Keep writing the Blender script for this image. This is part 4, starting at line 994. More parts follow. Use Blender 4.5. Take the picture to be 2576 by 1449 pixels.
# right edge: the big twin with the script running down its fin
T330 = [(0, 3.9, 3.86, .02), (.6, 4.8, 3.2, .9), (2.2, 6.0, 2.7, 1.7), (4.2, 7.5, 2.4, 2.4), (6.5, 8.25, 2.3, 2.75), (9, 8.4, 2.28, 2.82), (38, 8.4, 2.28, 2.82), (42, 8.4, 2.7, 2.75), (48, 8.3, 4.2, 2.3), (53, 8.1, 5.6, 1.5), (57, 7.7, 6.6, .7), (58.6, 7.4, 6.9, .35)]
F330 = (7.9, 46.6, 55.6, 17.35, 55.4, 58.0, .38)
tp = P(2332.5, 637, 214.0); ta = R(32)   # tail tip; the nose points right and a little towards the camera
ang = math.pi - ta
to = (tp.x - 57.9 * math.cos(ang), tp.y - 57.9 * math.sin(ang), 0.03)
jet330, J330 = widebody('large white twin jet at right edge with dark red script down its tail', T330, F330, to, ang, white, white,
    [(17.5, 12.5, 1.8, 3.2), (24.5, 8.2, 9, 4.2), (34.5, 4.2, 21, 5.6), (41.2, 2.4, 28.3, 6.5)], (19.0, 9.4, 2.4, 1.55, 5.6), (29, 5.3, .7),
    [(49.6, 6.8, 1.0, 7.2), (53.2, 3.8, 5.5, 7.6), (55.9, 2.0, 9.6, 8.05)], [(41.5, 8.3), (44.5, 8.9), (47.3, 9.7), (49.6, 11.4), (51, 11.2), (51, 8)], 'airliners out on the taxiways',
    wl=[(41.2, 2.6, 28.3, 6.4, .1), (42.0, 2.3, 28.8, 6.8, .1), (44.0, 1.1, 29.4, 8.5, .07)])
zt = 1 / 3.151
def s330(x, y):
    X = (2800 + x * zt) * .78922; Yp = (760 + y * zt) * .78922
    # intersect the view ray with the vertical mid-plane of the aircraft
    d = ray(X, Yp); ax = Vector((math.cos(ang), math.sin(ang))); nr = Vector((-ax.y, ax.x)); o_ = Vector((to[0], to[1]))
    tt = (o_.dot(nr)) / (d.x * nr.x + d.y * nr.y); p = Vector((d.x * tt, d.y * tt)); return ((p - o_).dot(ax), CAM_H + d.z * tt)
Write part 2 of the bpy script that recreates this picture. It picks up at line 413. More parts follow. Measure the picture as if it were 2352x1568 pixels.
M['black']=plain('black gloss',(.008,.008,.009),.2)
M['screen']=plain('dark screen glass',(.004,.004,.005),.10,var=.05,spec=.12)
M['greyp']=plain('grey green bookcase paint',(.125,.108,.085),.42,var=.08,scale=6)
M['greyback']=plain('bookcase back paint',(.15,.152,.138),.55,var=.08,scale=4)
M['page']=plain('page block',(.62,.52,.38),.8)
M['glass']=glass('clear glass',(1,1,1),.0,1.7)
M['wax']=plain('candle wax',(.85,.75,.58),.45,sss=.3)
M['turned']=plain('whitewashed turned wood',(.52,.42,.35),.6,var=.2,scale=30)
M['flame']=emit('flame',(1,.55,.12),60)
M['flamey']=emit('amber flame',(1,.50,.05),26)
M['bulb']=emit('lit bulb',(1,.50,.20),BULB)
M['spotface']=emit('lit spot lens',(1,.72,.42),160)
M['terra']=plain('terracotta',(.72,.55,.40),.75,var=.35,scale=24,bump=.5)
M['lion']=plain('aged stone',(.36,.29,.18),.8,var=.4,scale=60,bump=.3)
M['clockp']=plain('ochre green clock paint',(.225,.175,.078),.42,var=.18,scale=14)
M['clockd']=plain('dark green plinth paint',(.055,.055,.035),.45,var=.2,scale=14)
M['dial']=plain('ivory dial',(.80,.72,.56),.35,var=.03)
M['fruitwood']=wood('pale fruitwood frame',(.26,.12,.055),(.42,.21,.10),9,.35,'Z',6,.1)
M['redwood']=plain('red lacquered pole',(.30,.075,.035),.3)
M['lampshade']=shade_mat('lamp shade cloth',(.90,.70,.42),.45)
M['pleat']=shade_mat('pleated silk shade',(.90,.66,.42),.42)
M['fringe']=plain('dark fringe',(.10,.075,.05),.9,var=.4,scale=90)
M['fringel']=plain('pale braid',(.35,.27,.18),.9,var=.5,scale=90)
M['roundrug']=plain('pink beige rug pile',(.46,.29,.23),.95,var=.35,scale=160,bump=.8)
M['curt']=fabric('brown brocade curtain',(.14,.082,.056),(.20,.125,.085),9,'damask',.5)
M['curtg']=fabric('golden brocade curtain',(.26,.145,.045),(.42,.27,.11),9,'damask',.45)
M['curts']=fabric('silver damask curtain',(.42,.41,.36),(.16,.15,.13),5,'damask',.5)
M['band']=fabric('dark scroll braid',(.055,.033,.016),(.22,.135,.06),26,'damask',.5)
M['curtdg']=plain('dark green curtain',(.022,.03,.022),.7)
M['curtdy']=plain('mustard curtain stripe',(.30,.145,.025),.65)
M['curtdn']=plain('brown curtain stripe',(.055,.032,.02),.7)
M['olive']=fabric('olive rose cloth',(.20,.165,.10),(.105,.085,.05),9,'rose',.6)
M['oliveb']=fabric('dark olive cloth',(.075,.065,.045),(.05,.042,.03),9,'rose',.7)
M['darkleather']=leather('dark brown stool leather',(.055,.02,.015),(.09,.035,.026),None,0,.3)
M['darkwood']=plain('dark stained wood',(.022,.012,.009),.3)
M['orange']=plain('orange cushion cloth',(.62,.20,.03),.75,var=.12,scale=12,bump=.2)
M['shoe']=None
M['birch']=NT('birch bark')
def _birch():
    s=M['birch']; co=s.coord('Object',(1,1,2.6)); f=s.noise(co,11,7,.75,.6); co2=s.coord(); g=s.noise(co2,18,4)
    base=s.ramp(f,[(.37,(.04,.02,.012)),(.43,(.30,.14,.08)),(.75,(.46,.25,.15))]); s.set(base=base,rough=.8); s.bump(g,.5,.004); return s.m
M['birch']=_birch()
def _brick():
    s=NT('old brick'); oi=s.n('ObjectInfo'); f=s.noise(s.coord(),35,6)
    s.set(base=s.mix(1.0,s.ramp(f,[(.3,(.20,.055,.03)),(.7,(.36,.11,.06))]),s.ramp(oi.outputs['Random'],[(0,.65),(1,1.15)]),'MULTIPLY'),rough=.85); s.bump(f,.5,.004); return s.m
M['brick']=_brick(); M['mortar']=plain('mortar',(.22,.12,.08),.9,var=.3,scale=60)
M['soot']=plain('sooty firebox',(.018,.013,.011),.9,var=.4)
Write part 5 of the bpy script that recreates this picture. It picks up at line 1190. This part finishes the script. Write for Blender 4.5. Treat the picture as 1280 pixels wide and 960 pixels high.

REQUIREMENT -
Give back the opening line of the records above and every line after it, up to and including the one with "tt = (o_.dot(nr))", unchanged.

RESULT BELOW -
Keep writing the Blender script for this image. This is part 4, starting at line 994. More parts follow. Use Blender 4.5. Take the picture to be 2576 by 1449 pixels.
# right edge: the big twin with the script running down its fin
T330 = [(0, 3.9, 3.86, .02), (.6, 4.8, 3.2, .9), (2.2, 6.0, 2.7, 1.7), (4.2, 7.5, 2.4, 2.4), (6.5, 8.25, 2.3, 2.75), (9, 8.4, 2.28, 2.82), (38, 8.4, 2.28, 2.82), (42, 8.4, 2.7, 2.75), (48, 8.3, 4.2, 2.3), (53, 8.1, 5.6, 1.5), (57, 7.7, 6.6, .7), (58.6, 7.4, 6.9, .35)]
F330 = (7.9, 46.6, 55.6, 17.35, 55.4, 58.0, .38)
tp = P(2332.5, 637, 214.0); ta = R(32)   # tail tip; the nose points right and a little towards the camera
ang = math.pi - ta
to = (tp.x - 57.9 * math.cos(ang), tp.y - 57.9 * math.sin(ang), 0.03)
jet330, J330 = widebody('large white twin jet at right edge with dark red script down its tail', T330, F330, to, ang, white, white,
    [(17.5, 12.5, 1.8, 3.2), (24.5, 8.2, 9, 4.2), (34.5, 4.2, 21, 5.6), (41.2, 2.4, 28.3, 6.5)], (19.0, 9.4, 2.4, 1.55, 5.6), (29, 5.3, .7),
    [(49.6, 6.8, 1.0, 7.2), (53.2, 3.8, 5.5, 7.6), (55.9, 2.0, 9.6, 8.05)], [(41.5, 8.3), (44.5, 8.9), (47.3, 9.7), (49.6, 11.4), (51, 11.2), (51, 8)], 'airliners out on the taxiways',
    wl=[(41.2, 2.6, 28.3, 6.4, .1), (42.0, 2.3, 28.8, 6.8, .1), (44.0, 1.1, 29.4, 8.5, .07)])
zt = 1 / 3.151
def s330(x, y):
    X = (2800 + x * zt) * .78922; Yp = (760 + y * zt) * .78922
    # intersect the view ray with the vertical mid-plane of the aircraft
    d = ray(X, Yp); ax = Vector((math.cos(ang), math.sin(ang))); nr = Vector((-ax.y, ax.x)); o_ = Vector((to[0], to[1]))
    tt = (o_.dot(nr)) / (d.x * nr.x + d.y * nr.y); p = Vector((d.x * tt, d.y * tt)); return ((p - o_).dot(ax), CAM_H + d.z * tt)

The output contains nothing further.